ITIL Version 3はなぜ必要なのか(後編)IT管理の最新事情(2)(2/3 ページ)

» 2007年08月24日 12時00分 公開
[三木 泉,@IT]

インシデント管理は必ずしも出発点ではない

――長年にわたり、ITILについては多くの人々がどこから手を付けるべきかと悩んできたと思います。タービットさんの意見では、やはりインシデント管理から始めるべきだということになりますよね?

ALT アクセンチュア パートナー マイケル・ニーヴス氏

ニーヴス氏 「自動車はどこから始まるか」という質問に置き換えて考えてみましょう。運転手にこの質問をすると、「ハンドルから始まる」と答えるでしょう。トヨタ自動車(のような自動車メーカー)に聞けば、「部品会社からのパーツが出発点だ」というでしょう。自動車販売会社に聞けば、「まず小切手(支払い)からだ」と答えるかもしれません。子どもに聞けば、「車の前端から」と答えるでしょう。これは視点の問題で、仕事や役割によって変わってくるのです。問題を解決することに責任を負っている人は、病状の激しい部分から対処したいと思うでしょう。CIOなら、顧客(である企業)の要求することから始めたいと思うでしょう。従って、正しい答えや間違っている答えはなく、始める場所はいろいろあり、視点によって変わってくると思います。

――そこが問題ではないのでしょうか。ITILが最終的には全社的に1つのプロジェクトとして推進されなければならないのに、企業の経営陣、CIO、現場の担当者のそれぞれがまったく別の動機を持っているため、まとまりがつかなくなりがちです。

ニーヴス氏 2つのことを混同してはいけないと思います。どこから始めるか、つまりどこから行動を始めるか、ということと、目標は何かということは別物です。目標は必ず、顧客の側に立って必要なことから始めなければならず、IT組織の成功、失敗はこれによって計られます。コストの削減ではなく、効率の向上でもありません。コスト削減や効率向上を実現しても、顧客の目から見れば失敗になり得るのです。一方、どこから始めるかについては、先ほどお話ししたとおりです。CIOのオフィスから始めるのか、現場から始めるか、場合によって異なります。

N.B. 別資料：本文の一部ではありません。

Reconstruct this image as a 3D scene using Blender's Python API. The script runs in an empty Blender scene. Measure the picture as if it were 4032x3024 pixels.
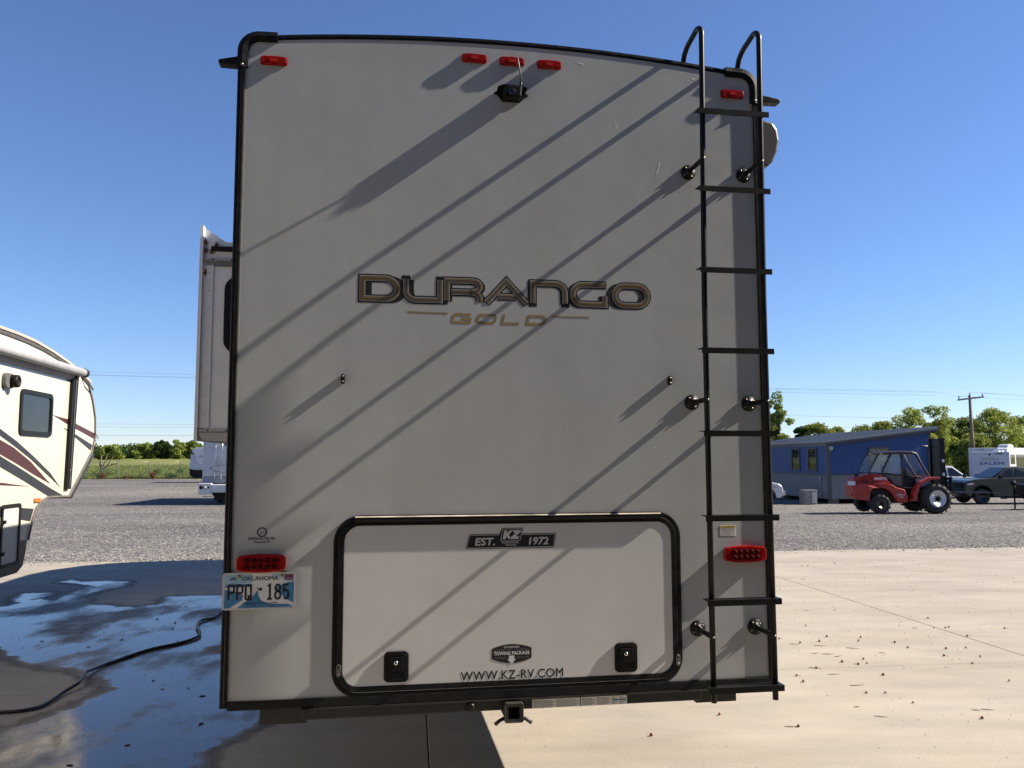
import bpy, bmesh, math, random
import numpy as np
from mathutils import Vector, Matrix, noise as mnoise
R = math.radians
PI = math.pi
sc = bpy.context.scene
C = sc.collection

# ------------------------------------------------------------------ camera
EYE = 1.85
PITCH, ROLL = 0.0910, -0.0021
cam_d = bpy.data.cameras.new('camera')
cam = bpy.data.objects.new('camera', cam_d); C.objects.link(cam)
cam_d.sensor_fit = 'HORIZONTAL'; cam_d.sensor_width = 36.0
cam_d.lens = 36.0 * 3260.0 / 4032.0
cam_d.clip_start = 0.05; cam_d.clip_end = 6000
_f = Vector((0, math.cos(PITCH), math.sin(PITCH))); _u = Vector((0, -math.sin(PITCH), math.cos(PITCH))); _x = Vector((1, 0, 0))
_r = _x * math.cos(ROLL) + _u * math.sin(ROLL); _u2 = -_x * math.sin(ROLL) + _u * math.cos(ROLL)
cam.matrix_world = Matrix(((_r.x, _u2.x, -_f.x, 0), (_r.y, _u2.y, -_f.y, 0), (_r.z, _u2.z, -_f.z, EYE), (0, 0, 0, 1)))
sc.camera = cam

# ------------------------------------------------------------------ sky and sun
SUN_EL = R(37.0)
SUN_H = (0.9969, 0.0784)                       # towards the sun, horizontally
world = bpy.data.worlds.new('World'); sc.world = world; world.use_nodes = True
wn = world.node_tree.nodes; wl = world.node_tree.links
bg = wn['Background']; bg.inputs[1].default_value = 0.063
sky = wn.new('ShaderNodeTexSky'); sky.sky_type = 'NISHITA'; sky.sun_disc = False
sky.sun_elevation = SUN_EL; sky.sun_rotation = math.atan2(SUN_H[0], SUN_H[1])
sky.altitude = 200; sky.air_density = 1.0; sky.dust_density = 0.0; sky.ozone_density = 6.8
wb = wn.new('ShaderNodeMix'); wb.data_type = 'RGBA'; wb.blend_type = 'MULTIPLY'; wb.inputs[0].default_value = 1.0; wb.inputs[7].default_value = (0.97, 0.94, 1.04, 1)   # white balance of the whole sky
wl.new(sky.outputs[0], wb.inputs[6]); wl.new(wb.outputs[2], bg.inputs[0])
sun_d = bpy.data.lights.new('sun', 'SUN'); sun_d.energy = 5.0; sun_d.angle = R(0.45); sun_d.color = (1.0, 0.90, 0.76)
sun = bpy.data.objects.new('sun', sun_d); C.objects.link(sun)
sdir = Vector((SUN_H[0] * math.cos(SUN_EL), SUN_H[1] * math.cos(SUN_EL), math.sin(SUN_EL)))
sun.rotation_euler = (-sdir).to_track_quat('-Z', 'Y').to_euler()
sun.location = sdir * 60
vs = sc.view_settings
vs.view_transform = 'Standard'; vs.look = 'None'; vs.exposure = 1.28; vs.gamma = 1.0; vs.use_curve_mapping = False
sc.cycles.use_denoising = True
sc.cycles.max_bounces = 8

# ------------------------------------------------------------------ materials
MATS = {}
def mat(name, col, rough=0.5, metal=0.0, spec=0.5, var=0.0, vscale=4.0, col2=None, bump=0.0, bscale=40.0, bdist=0.01,
        coat=0.0, trans=0.0, ior=1.45, emis=None, alpha=1.0, rvar=0.0, stretch=None, detail=4.0):
    if name in MATS: return MATS[name]
    m = bpy.data.materials.new(name); m.use_nodes = True
    n = m.node_tree.nodes; l = m.node_tree.links
    b = n['Principled BSDF']
    b.inputs['Base Color'].default_value = (*col, 1); b.inputs['Roughness'].default_value = rough
    b.inputs['Metallic'].default_value = metal; b.inputs['Specular IOR Level'].default_value = spec
    b.inputs['Coat Weight'].default_value = coat; b.inputs['Coat Roughness'].default_value = 0.06
    b.inputs['Transmission Weight'].default_value = trans; b.inputs['IOR'].default_value = ior
    b.inputs['Alpha'].default_value = alpha
    if emis: b.inputs['Emission Color'].default_value = (*emis[0], 1); b.inputs['Emission Strength'].default_value = emis[1]
    tc = n.new('ShaderNodeTexCoord')
    src = tc.outputs['Object']
    if stretch:
        mp = n.new('ShaderNodeMapping'); mp.inputs['Scale'].default_value = stretch; l.new(src, mp.inputs['Vector']); src = mp.outputs[0]
    if var > 0 or col2 or rvar:
        t = n.new('ShaderNodeTexNoise'); t.inputs['Scale'].default_value = vscale; t.inputs['Detail'].default_value = detail
        t.inputs['Roughness'].default_value = 0.6
        l.new(src, t.inputs['Vector'])
        if col2 or var:
            cr = n.new('ShaderNodeValToRGB'); cr.color_ramp.elements[0].position = 0.33; cr.color_ramp.elements[1].position = 0.67
            c2 = col2 or tuple(min(1, c * (1 + var)) for c in col)
            c1 = col if col2 else tuple(c * (1 - var) for c in col)
            cr.color_ramp.elements[0].color = (*c1, 1); cr.color_ramp.elements[1].color = (*c2, 1)
            l.new(t.outputs['Fac'], cr.inputs[0]); l.new(cr.outputs[0], b.inputs['Base Color'])
        if rvar:
            mr = n.new('ShaderNodeMapRange'); mr.inputs[1].default_value = 0.3; mr.inputs[2].default_value = 0.7
            mr.inputs[3].default_value = max(0.02, rough - rvar); mr.inputs[4].default_value = min(1, rough + rvar)
            l.new(t.outputs['Fac'], mr.inputs[0]); l.new(mr.outputs[0], b.inputs['Roughness'])
    if bump > 0:
        t2 = n.new('ShaderNodeTexNoise'); t2.inputs['Scale'].default_value = bscale; t2.inputs['Detail'].default_value = 3
        l.new(src, t2.inputs['Vector'])
        bp = n.new('ShaderNodeBump'); bp.inputs['Strength'].default_value = bump; bp.inputs['Distance'].default_value = bdist
        l.new(t2.outputs['Fac'], bp.inputs['Height']); l.new(bp.outputs[0], b.inputs['Normal'])
    MATS[name] = m
    return m

def leaf_mat(name, c1, c2, c3):
    if name in MATS: return MATS[name]
    m = bpy.data.materials.new(name); m.use_nodes = True
    n = m.node_tree.nodes; l = m.node_tree.links
    for x in list(n): n.remove(x)
    out = n.new('ShaderNodeOutputMaterial'); d = n.new('ShaderNodeBsdfDiffuse'); t = n.new('ShaderNodeBsdfTranslucent')
    mx = n.new('ShaderNodeMixShader'); mx.inputs[0].default_value = 0.32
    g = n.new('ShaderNodeNewGeometry'); cr = n.new('ShaderNodeValToRGB')
    cr.color_ramp.elements[0].color = (*c1, 1); cr.color_ramp.elements[1].color = (*c3, 1)
    e = cr.color_ramp.elements.new(0.5); e.color = (*c2, 1)
    oi = n.new('ShaderNodeObjectInfo')
    hs = n.new('ShaderNodeHueSaturation')
    mr = n.new('ShaderNodeMapRange'); mr.inputs[3].default_value = 0.78; mr.inputs[4].default_value = 1.22
    l.new(oi.outputs['Random'], mr.inputs[0]); l.new(mr.outputs[0], hs.inputs['Value'])
    l.new(g.outputs['Random Per Island'], cr.inputs[0]); l.new(cr.outputs[0], hs.inputs['Color'])
    l.new(hs.outputs[0], d.inputs[0]); l.new(hs.outputs[0], t.inputs[0])
    l.new(d.outputs[0], mx.inputs[1]); l.new(t.outputs[0], mx.inputs[2]); l.new(mx.outputs[0], out.inputs[0])
    MATS[name] = m
    return m

BLACK = mat('black_trim', (0.009, 0.009, 0.0095), 0.42, spec=0.22, var=0.3, vscale=30, rvar=0.12)
BLACKM = mat('black_powder_coat', (0.008, 0.008, 0.0085), 0.4, spec=0.2, var=0.1, vscale=5, rvar=0.04)
RUBBER = mat('tyre_rubber', (0.016, 0.015, 0.014), 0.8, var=0.4, vscale=12, col2=(0.045, 0.040, 0.034))
CHROME = mat('bright_metal', (0.62, 0.62, 0.63), 0.22, 1.0, var=0.1, vscale=20)
STEELG = mat('worn_steel', (0.25, 0.22, 0.18), 0.4, 0.9, var=0.25, vscale=25)
GLASSD = mat('dark_tinted_glass', (0.012, 0.014, 0.016), 0.04, spec=0.6, var=0.2, vscale=2)
WHITEP = mat('white_gelcoat', (0.62, 0.62, 0.615), 0.28, var=0.05, vscale=2, coat=0.3)
PRINTW = mat('white_print', (0.66, 0.66, 0.66), 0.4, var=0.04, vscale=20)
PRINTK = mat('black_print', (0.012, 0.012, 0.014), 0.45, var=0.2, vscale=20)
REDL = None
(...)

 製造業のモデルからの脱却についてすでにお話ししましたが、製造業ではこの2つが同じことを意味しています。組み立てラインで生産が行われますが、まさにこれが目標となっています。われわれは「ちょっと待て、サービスではどう協力し合うか、どうやって関係者をまとめ上げるかに難しさがあるのだ」といっているのです。手を付け始める場所は変わるかもしれません。しかし目的は変わらないのです。だからこそITIL Version 3では工場ではなく、顧客のマインドから必ず始めるべきだとしています。